▸ **Problem statement**: Every record that follows should be printed verbatim.

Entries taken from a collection
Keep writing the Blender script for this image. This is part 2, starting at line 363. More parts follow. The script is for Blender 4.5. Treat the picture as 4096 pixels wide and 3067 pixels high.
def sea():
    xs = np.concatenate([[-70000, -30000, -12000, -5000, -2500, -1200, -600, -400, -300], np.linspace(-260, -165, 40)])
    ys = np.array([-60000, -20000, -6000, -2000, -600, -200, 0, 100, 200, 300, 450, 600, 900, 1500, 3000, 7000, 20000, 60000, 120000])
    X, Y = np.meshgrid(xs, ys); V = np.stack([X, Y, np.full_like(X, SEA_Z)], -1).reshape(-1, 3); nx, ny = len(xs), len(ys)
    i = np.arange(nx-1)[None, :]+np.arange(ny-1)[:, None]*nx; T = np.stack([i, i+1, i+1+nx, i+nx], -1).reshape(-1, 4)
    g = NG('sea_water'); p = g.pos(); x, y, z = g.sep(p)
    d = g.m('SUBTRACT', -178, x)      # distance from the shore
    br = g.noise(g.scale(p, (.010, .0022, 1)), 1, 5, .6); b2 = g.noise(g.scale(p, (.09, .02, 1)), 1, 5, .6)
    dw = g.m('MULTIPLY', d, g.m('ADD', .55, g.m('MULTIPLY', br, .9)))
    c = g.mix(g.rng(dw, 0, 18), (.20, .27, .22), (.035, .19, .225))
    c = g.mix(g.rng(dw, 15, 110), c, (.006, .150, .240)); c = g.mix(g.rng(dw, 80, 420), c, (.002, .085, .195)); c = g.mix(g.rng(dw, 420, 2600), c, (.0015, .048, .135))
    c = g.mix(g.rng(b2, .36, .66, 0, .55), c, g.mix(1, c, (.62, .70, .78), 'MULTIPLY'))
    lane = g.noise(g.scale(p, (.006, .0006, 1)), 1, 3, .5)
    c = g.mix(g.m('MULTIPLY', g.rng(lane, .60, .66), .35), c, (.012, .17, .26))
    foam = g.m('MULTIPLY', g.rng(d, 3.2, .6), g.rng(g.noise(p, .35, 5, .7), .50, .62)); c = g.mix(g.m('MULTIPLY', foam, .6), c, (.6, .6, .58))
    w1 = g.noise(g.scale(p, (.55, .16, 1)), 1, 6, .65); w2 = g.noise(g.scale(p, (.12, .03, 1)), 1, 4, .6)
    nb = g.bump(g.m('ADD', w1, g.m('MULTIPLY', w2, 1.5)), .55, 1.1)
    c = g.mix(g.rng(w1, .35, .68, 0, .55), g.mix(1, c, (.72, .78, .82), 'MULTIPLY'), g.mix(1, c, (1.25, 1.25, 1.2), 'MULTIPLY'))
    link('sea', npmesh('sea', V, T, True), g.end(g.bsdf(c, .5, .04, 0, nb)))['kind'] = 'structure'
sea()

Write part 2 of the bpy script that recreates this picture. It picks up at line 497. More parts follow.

▸ **Worked answer**:
Keep writing the Blender script for this image. This is part 2, starting at line 363. More parts follow. The script is for Blender 4.5. Treat the picture as 4096 pixels wide and 3067 pixels high.
def sea():
    xs = np.concatenate([[-70000, -30000, -12000, -5000, -2500, -1200, -600, -400, -300], np.linspace(-260, -165, 40)])
    ys = np.array([-60000, -20000, -6000, -2000, -600, -200, 0, 100, 200, 300, 450, 600, 900, 1500, 3000, 7000, 20000, 60000, 120000])
    X, Y = np.meshgrid(xs, ys); V = np.stack([X, Y, np.full_like(X, SEA_Z)], -1).reshape(-1, 3); nx, ny = len(xs), len(ys)
    i = np.arange(nx-1)[None, :]+np.arange(ny-1)[:, None]*nx; T = np.stack([i, i+1, i+1+nx, i+nx], -1).reshape(-1, 4)
    g = NG('sea_water'); p = g.pos(); x, y, z = g.sep(p)
    d = g.m('SUBTRACT', -178, x)      # distance from the shore
    br = g.noise(g.scale(p, (.010, .0022, 1)), 1, 5, .6); b2 = g.noise(g.scale(p, (.09, .02, 1)), 1, 5, .6)
    dw = g.m('MULTIPLY', d, g.m('ADD', .55, g.m('MULTIPLY', br, .9)))
    c = g.mix(g.rng(dw, 0, 18), (.20, .27, .22), (.035, .19, .225))
    c = g.mix(g.rng(dw, 15, 110), c, (.006, .150, .240)); c = g.mix(g.rng(dw, 80, 420), c, (.002, .085, .195)); c = g.mix(g.rng(dw, 420, 2600), c, (.0015, .048, .135))
    c = g.mix(g.rng(b2, .36, .66, 0, .55), c, g.mix(1, c, (.62, .70, .78), 'MULTIPLY'))
    lane = g.noise(g.scale(p, (.006, .0006, 1)), 1, 3, .5)
    c = g.mix(g.m('MULTIPLY', g.rng(lane, .60, .66), .35), c, (.012, .17, .26))
    foam = g.m('MULTIPLY', g.rng(d, 3.2, .6), g.rng(g.noise(p, .35, 5, .7), .50, .62)); c = g.mix(g.m('MULTIPLY', foam, .6), c, (.6, .6, .58))
    w1 = g.noise(g.scale(p, (.55, .16, 1)), 1, 6, .65); w2 = g.noise(g.scale(p, (.12, .03, 1)), 1, 4, .6)
    nb = g.bump(g.m('ADD', w1, g.m('MULTIPLY', w2, 1.5)), .55, 1.1)
    c = g.mix(g.rng(w1, .35, .68, 0, .55), g.mix(1, c, (.72, .78, .82), 'MULTIPLY'), g.mix(1, c, (1.25, 1.25, 1.2), 'MULTIPLY'))
    link('sea', npmesh('sea', V, T, True), g.end(g.bsdf(c, .5, .04, 0, nb)))['kind'] = 'structure'
sea()

Write part 2 of the bpy script that recreates this picture. It picks up at line 497. More parts follow.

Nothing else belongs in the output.